Part 5: Pointer alignment

This post describes the implementation of pysmtgcc. See “GCC Translation Validation” for background information.

I was planning to skip alignment checks in the pysmtgcc prototype because I thought it was only used for instruction selection – not for optimizations.1 But I got failures where GCC performed optimizations that assumed aligned pointers.

To illustrate this, consider the function

int foo(int *left, int *right)
{
  left[3] = right[1];
  return right[1] + left[2];
}

which as IR looks like

int foo (int * left, int * right)
{
  int _2;
  int _4;
  int _6;
  int _11;

  <bb 2> :
  _2 = MEM[(int *)right_9(D) + 4B];
  MEM[(int *)left_7(D) + 12B] = _2;
  _4 = MEM[(int *)right_9(D) + 4B];
  _6 = MEM[(int *)left_7(D) + 8B];
  _11 = _4 + _6;
  return _11;
}

The code loads twice from right[1], and the fre pass (doing value numbering) optimizes away the second load

int foo (int * left, int * right)
{
  int _2;
  int _6;
  int _11;

  <bb 2> :
  _2 = MEM[(int *)right_9(D) + 4B];
  MEM[(int *)left_7(D) + 12B] = _2;
  _6 = MEM[(int *)left_7(D) + 8B];
  _11 = _2 + _6;
  return _11;
}

But this optimization requires that the pointers are aligned! If the pointers, for example, had values

left  = 0x0100000000000002;
right = 0x0100000000000007;

then

left[3] = right[1];

would overwrite part of right[1] and modify its value.

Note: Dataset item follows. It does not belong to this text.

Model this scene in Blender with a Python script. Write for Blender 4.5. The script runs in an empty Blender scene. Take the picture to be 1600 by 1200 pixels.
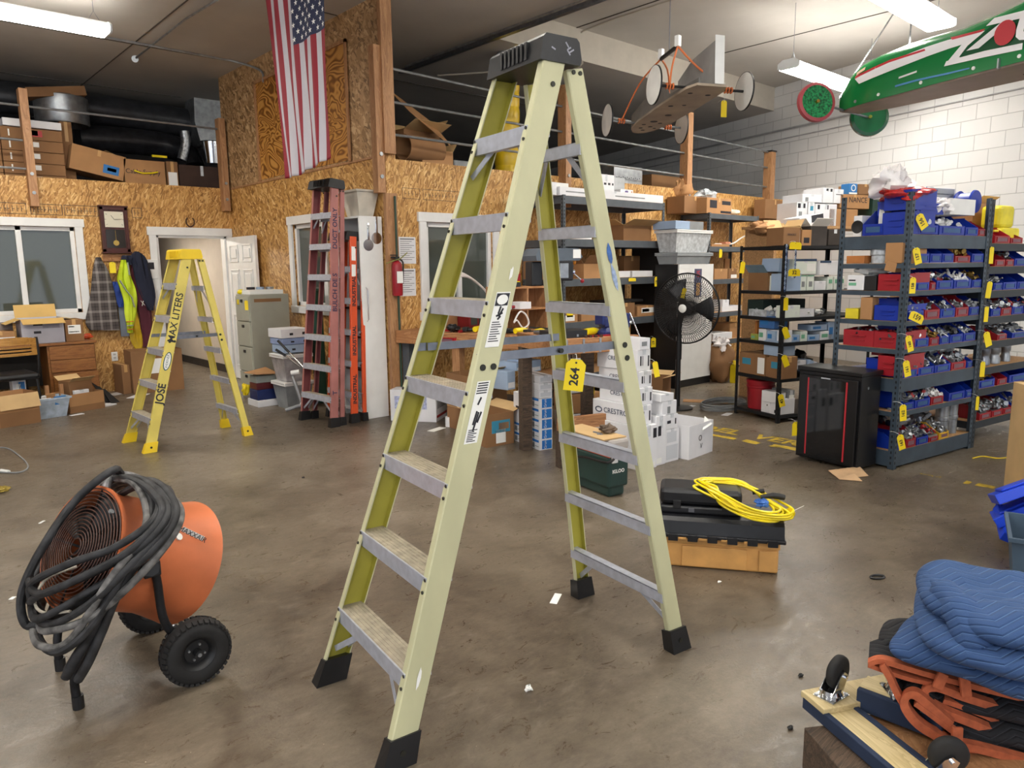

I am not sure of the exact semantics in GIMPLE – for now, pysmtgcc checks alignment when the memory is read/written, but it allows unaligned pointers in other contexts (such as casting an unaligned char* to int*).

Next problem

Making pysmtgcc check alignment solves the original issue, but gives us new problems…

The pysmtgcc alignment check uses the alignment of the type:

if expr.type.alignmentof > 1:
    smt_bb.add_ub((offset & (expr.type.alignmentof - 1)) != 0)

Programs may also increase alignment using __builtin_assume_aligned, which pysmtgcc implements as making it UB if the pointer does not have sufficient alignment:

if stmt.fndecl.name == "__builtin_assume_aligned":
    ptr = get_tree_as_smt(stmt.rhs[2], smt_bb)
    alignment = stmt.rhs[3].constant
    if alignment > 1:
        smt_bb.add_ub((ptr.offset & (alignment - 1)) != 0)

This works fine in the early passes, but GCC removes the built-ins halfway through the compilation, and the information about extra alignment is kept in a GCC-internal data structure. The result is that pysmtgcc for the later passes thinks that pointers only have alignment constraints as given by the type and reports that the program is miscompiled when GCC does an optimization taking advantage of the extra alignment. One example of this can be seen in

void baz(unsigned char *buf, unsigned char *tab)
{
  tab = __builtin_assume_aligned(tab, 2);
  buf = __builtin_assume_aligned(buf, 2);
  unsigned v = tab[1] ^ (tab[0] << 8);
  buf[0] = ~(v >> 8);
  buf[1] = v;
}

where the store-merging pass combines the two 8-bit stores to a 16-bit store, which is correct because of the __builtin_assume_aligned, but pysmtgcc has lost the information about extra alignment.

We could query the internal GCC structures for the alignment by calling get_object_alignment, but the Python API does not export it, so this has to wait until the smtgcc release.


  1. Pointer alignment is used in vectorization optimizations, but only for restricting the optimization to cases where the instructions can handle the optimized code. And pysmtgcc does not support vectors anyway.